** start Dataset excerpt **

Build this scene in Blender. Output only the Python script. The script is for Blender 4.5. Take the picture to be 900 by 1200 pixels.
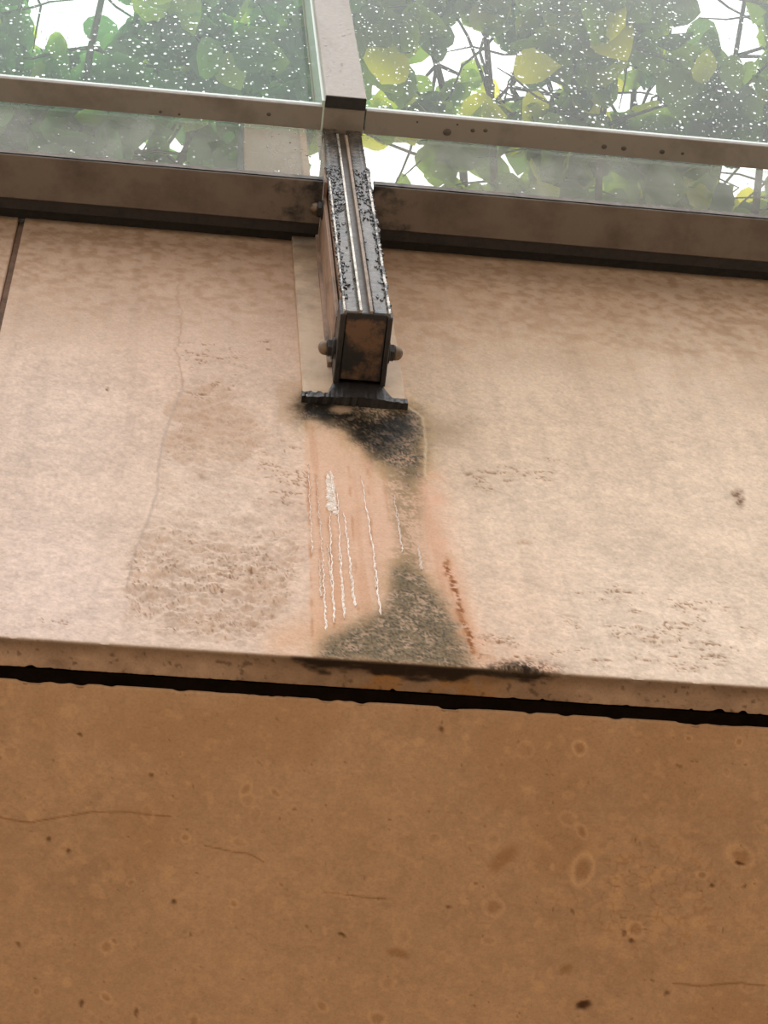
import bpy, bmesh, math, random
import numpy as np
from mathutils import Vector, Matrix

for o in list(bpy.data.objects):
    bpy.data.objects.remove(o)
SC = bpy.context.scene
COL = SC.collection
random.seed(7)
RNG = np.random.default_rng(11)

# ------------------------------------------------------------------ camera
# X along the facade, Y into the building, Z up; the bottom of the stone fascia is Z = 0,
# the pavement the photographer stands on is GROUND.
GROUND = -4.4
F = 2800.0                                             # focal length in pixels of a 900 x 1200 frame
RT = np.array([0.9922, 0.0719, 0.1018]); RT /= np.linalg.norm(RT)      # facade axes seen in camera axes (x right, y down, z forward)
UP = np.array([-0.0589, -0.4492, 0.8915]); UP -= RT * UP.dot(RT); UP /= np.linalg.norm(UP)
NN = np.cross(UP, RT)
M = np.stack([RT, NN, UP], 1)                          # camera = M @ world
CAM = np.array([-0.3456, -1.6168, -2.8055])
cd = bpy.data.cameras.new('camera')
cam = bpy.data.objects.new('camera', cd)
COL.objects.link(cam)
cd.sensor_fit = 'HORIZONTAL'
cd.sensor_width = 36.0
cd.lens = F / 900.0 * 36.0
cd.clip_start = 0.05
mw = Matrix.Identity(4)
for i in range(3):
    mw[i][0] = M[0, i]; mw[i][1] = -M[1, i]; mw[i][2] = -M[2, i]; mw[i][3] = CAM[i]
cam.matrix_world = mw
SC.camera = cam

# ------------------------------------------------------------------ sky: plain overcast, brighter towards the zenith
SKY = 2.35
w = bpy.data.worlds.new('overcast_sky'); SC.world = w
w.use_nodes = True
nt = w.node_tree; nt.nodes.clear()
tc = nt.nodes.new('ShaderNodeTexCoord'); sx = nt.nodes.new('ShaderNodeSeparateXYZ')
rp = nt.nodes.new('ShaderNodeValToRGB'); bg = nt.nodes.new('ShaderNodeBackground'); wo = nt.nodes.new('ShaderNodeOutputWorld')
nt.links.new(tc.outputs['Generated'], sx.inputs[0]); nt.links.new(sx.outputs['Z'], rp.inputs[0])
nt.links.new(rp.outputs[0], bg.inputs[0]); nt.links.new(bg.outputs[0], wo.inputs[0])
rp.color_ramp.elements[0].position = 0.0; rp.color_ramp.elements[0].color = (0.35, 0.355, 0.36, 1)
rp.color_ramp.elements[1].position = 1.0; rp.color_ramp.elements[1].color = (0.985, 0.99, 1.0, 1)
bg.inputs[1].default_value = SKY

SC.view_settings.view_transform = 'Standard'
SC.view_settings.look = 'None'
SC.view_settings.gamma = 1.0
SC.view_settings.use_curve_mapping = False
SC.view_settings.exposure = -0.1
SC.cycles.max_bounces = 10
SC.cycles.transparent_max_bounces = 24
SC.cycles.transmission_bounces = 8

# ------------------------------------------------------------------ helpers
def ray(px, py):
    return M.T @ np.array([(px - 450) / F, (py - 600) / F, 1.0])
def on_y(px, py, y):
    d = ray(px, py); return CAM + (y - CAM[1]) / d[1] * d
def on_z(px, py, z):
    d = ray(px, py); return CAM + (z - CAM[2]) / d[2] * d
def project(x, y, z):                                  # where surveyed surface points fall in the photograph
    P = np.stack([np.asarray(x) - CAM[0], np.asarray(y) - CAM[1], np.asarray(z) - CAM[2]], -1) @ M.T
    return P[..., 0] / P[..., 2] * F + 450, P[..., 1] / P[..., 2] * F + 600

def lin(c):
    c = np.asarray(c, float) / 255.0
    return np.where(c <= 0.04045, c / 12.92, ((c + 0.055) / 1.055) ** 2.4)
def lin4(c):
    l = lin(c); return (float(l[0]), float(l[1]), float(l[2]), 1.0)

TAB = RNG.random((64, 256, 256)).astype(np.float32)
def vnoise(x, y, seed):
    xi = np.floor(x).astype(int); yi = np.floor(y).astype(int)
    fx = x - xi; fy = y - yi
    fx = fx * fx * (3 - 2 * fx); fy = fy * fy * (3 - 2 * fy)
    T = TAB[seed % 64]
    a = T[xi & 255, yi & 255]; b = T[(xi + 1) & 255, yi & 255]
    c = T[xi & 255, (yi + 1) & 255]; d = T[(xi + 1) & 255, (yi + 1) & 255]
    return (a * (1 - fx) + b * fx) * (1 - fy) + (c * (1 - fx) + d * fx) * fy
def fbm(x, y, seed, octv=4, gain=0.5):
    s = 0; a = 1.0; t = 0
    for k in range(octv):
        s = s + a * vnoise(x * 2 ** k + 17.3 * k, y * 2 ** k + 5.1 * k, seed + k); t += a; a *= gain
    return s / t
def ridge(x, y, seed, octv=3):
    return 1 - np.abs(2 * fbm(x, y, seed, octv) - 1)
def sstep(a, b, v):
    t = np.clip((v - a) / (b - a), 0, 1); return t * t * (3 - 2 * t)
def seg_dist(px, py, pts):
    best = np.full(px.shape, 1e9)
    for (x0, y0), (x1, y1) in zip(pts[:-1], pts[1:]):
        dx, dy = x1 - x0, y1 - y0
        t = np.clip(((px - x0) * dx + (py - y0) * dy) / (dx * dx + dy * dy + 1e-9), 0, 1)
        best = np.minimum(best, np.hypot(px - x0 - t * dx, py - y0 - t * dy))
    return best
def poly_sd(px, py, poly):                             # negative inside
    d = seg_dist(px, py, list(poly) + [poly[0]])
    ins = np.zeros(px.shape, bool)
    n = len(poly)
    for i in range(n):
        x0, y0 = poly[i]; x1, y1 = poly[(i + 1) % n]
        if y0 == y1: continue
        c = ((y0 > py) != (y1 > py)) & (px < (x1 - x0) * (py - y0) / (y1 - y0) + x0)
        ins ^= c
    return np.where(ins, -d, d)
def mixc(c, col, a):
    return c * (1 - a[..., None]) + np.asarray(col, float) * a[..., None]

def link(o, parent=None):
    COL.objects.link(o)
    if parent is not None:
        o.parent = parent
        o.matrix_parent_inverse = parent_inverse(parent)
    return o
def parent_inverse(p):                                 # parts keep world coordinates under a thing that stands at its base
    if p.parent is not None: return Matrix.Identity(4)
    return Matrix.Translation(-Vector(p.location))
def empty(name, loc, label=None, cat=None, group=None, kind=None):
    o = bpy.data.objects.new(name, None); o.location = loc; o.empty_display_size = 0.05
    COL.objects.link(o); return tag(o, label, cat, group, kind)
def tag(o, label=None, cat=None, group=None, kind=None):
    if label: o['label'] = label
    if cat: o['category'] = cat
    if group: o['group'] = group
    if kind: o['kind'] = kind
    return o
def obj(name, bm, mat, parent=None, smooth=False):
    me = bpy.data.meshes.new(name)
    bmesh.ops.recalc_face_normals(bm, faces=bm.faces)
    bm.to_mesh(me); bm.free()
    if smooth:
        for p in me.polygons: p.use_smooth = True
    me.materials.append(mat)
    return link(bpy.data.objects.new(name, me), parent)
def bx(bm, x0, x1, y0, y1, z0, z1, bev=0.0, seg=1):
    r = bmesh.ops.create_cube(bm, size=1.0)
    vs = r['verts']
    for v in vs:
        v.co = ((x0 + x1) / 2 + v.co.x * (x1 - x0), (y0 + y1) / 2 + v.co.y * (y1 - y0), (z0 + z1) / 2 + v.co.z * (z1 - z0))
    if bev:
        es = list({e for v in vs for e in v.link_edges})
        bmesh.ops.bevel(bm, geom=es, offset=bev, segments=seg, affect='EDGES')
    return bm
def new_box(*a, **k):
    bm = bmesh.new(); return bx(bm, *a, **k)
def lathe_x(bm, prof, c, n=20):                        # profile of (x, r) around an axis along X through c
    rings = []
    for (x, r) in prof:
        rings.append([bm.verts.new((c[0] + x, c[1] + max(r, 1e-5) * math.cos(2 * math.pi * k / n), c[2] + max(r, 1e-5) * math.sin(2 * math.pi * k / n))) for k in range(n)])
    for a, b in zip(rings[:-1], rings[1:]):
        for k in range(n):
            bm.faces.new((a[k], a[(k + 1) % n], b[(k + 1) % n], b[k]))
    bm.faces.new(rings[0]); bm.faces.new(rings[-1][::-1])
    return bm
def tube(bm, pts, rads, n=8):
    rings = []
    for i, p in enumerate(pts):
        a = pts[max(i - 1, 0)]; b = pts[min(i + 1, len(pts) - 1)]
        t = (b - a).normalized()
        u = t.cross(Vector((0.3, 0.1, 1.0)) if abs(t.z) < 0.9 else Vector((1, 0, 0))).normalized(); v = t.cross(u)
        rings.append([bm.verts.new(p + (u * math.cos(2 * math.pi * k / n) + v * math.sin(2 * math.pi * k / n)) * rads[i]) for k in range(n)])
    for a, b in zip(rings[:-1], rings[1:]):
        for k in range(n):
            bm.faces.new((a[k], a[(k + 1) % n], b[(k + 1) % n], b[k]))
    bm.faces.new(rings[0]); bm.faces.new(rings[-1][::-1])
    return bm
def array_mesh(name, co, quads, mat, parent, col=None, rough=None, smooth=True):
    me = bpy.data.meshes.new(name)
    co = np.ascontiguousarray(co, np.float32); quads = np.ascontiguousarray(quads, np.int32)
    me.vertices.add(len(co)); me.vertices.foreach_set('co', co.ravel())
    nq, k = quads.shape
    me.loops.add(nq * k); me.loops.foreach_set('vertex_index', quads.ravel())
    me.polygons.add(nq); me.polygons.foreach_set('loop_start', np.arange(nq, dtype=np.int32) * k)
    me.polygons.foreach_set('loop_total', np.full(nq, k, np.int32))
    me.polygons.foreach_set('use_smooth', np.full(nq, smooth))
    me.update(calc_edges=True)
    if col is not None:
        a = me.color_attributes.new('col', 'FLOAT_COLOR', 'POINT')
        a.data.foreach_set('color', np.concatenate([col, np.ones((len(col), 1))], 1).astype(np.float32).ravel())
    if rough is not None:
        a = me.attributes.new('rough', 'FLOAT', 'POINT'); a.data.foreach_set('value', rough.astype(np.float32).ravel())
    me.materials.append(mat)
    return link(bpy.data.objects.new(name, me), parent)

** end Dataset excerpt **

### Brief
Return only the lines running from the top of the data to the line that holds "SC.camera = cam". Include both of those lines, but skip the pictures.

### Solution to the problem
Build this scene in Blender. Output only the Python script. The script is for Blender 4.5. Take the picture to be 900 by 1200 pixels.
import bpy, bmesh, math, random
import numpy as np
from mathutils import Vector, Matrix

for o in list(bpy.data.objects):
    bpy.data.objects.remove(o)
SC = bpy.context.scene
COL = SC.collection
random.seed(7)
RNG = np.random.default_rng(11)

# ------------------------------------------------------------------ camera
# X along the facade, Y into the building, Z up; the bottom of the stone fascia is Z = 0,
# the pavement the photographer stands on is GROUND.
GROUND = -4.4
F = 2800.0                                             # focal length in pixels of a 900 x 1200 frame
RT = np.array([0.9922, 0.0719, 0.1018]); RT /= np.linalg.norm(RT)      # facade axes seen in camera axes (x right, y down, z forward)
UP = np.array([-0.0589, -0.4492, 0.8915]); UP -= RT * UP.dot(RT); UP /= np.linalg.norm(UP)
NN = np.cross(UP, RT)
M = np.stack([RT, NN, UP], 1)                          # camera = M @ world
CAM = np.array([-0.3456, -1.6168, -2.8055])
cd = bpy.data.cameras.new('camera')
cam = bpy.data.objects.new('camera', cd)
COL.objects.link(cam)
cd.sensor_fit = 'HORIZONTAL'
cd.sensor_width = 36.0
cd.lens = F / 900.0 * 36.0
cd.clip_start = 0.05
mw = Matrix.Identity(4)
for i in range(3):
    mw[i][0] = M[0, i]; mw[i][1] = -M[1, i]; mw[i][2] = -M[2, i]; mw[i][3] = CAM[i]
cam.matrix_world = mw
SC.camera = cam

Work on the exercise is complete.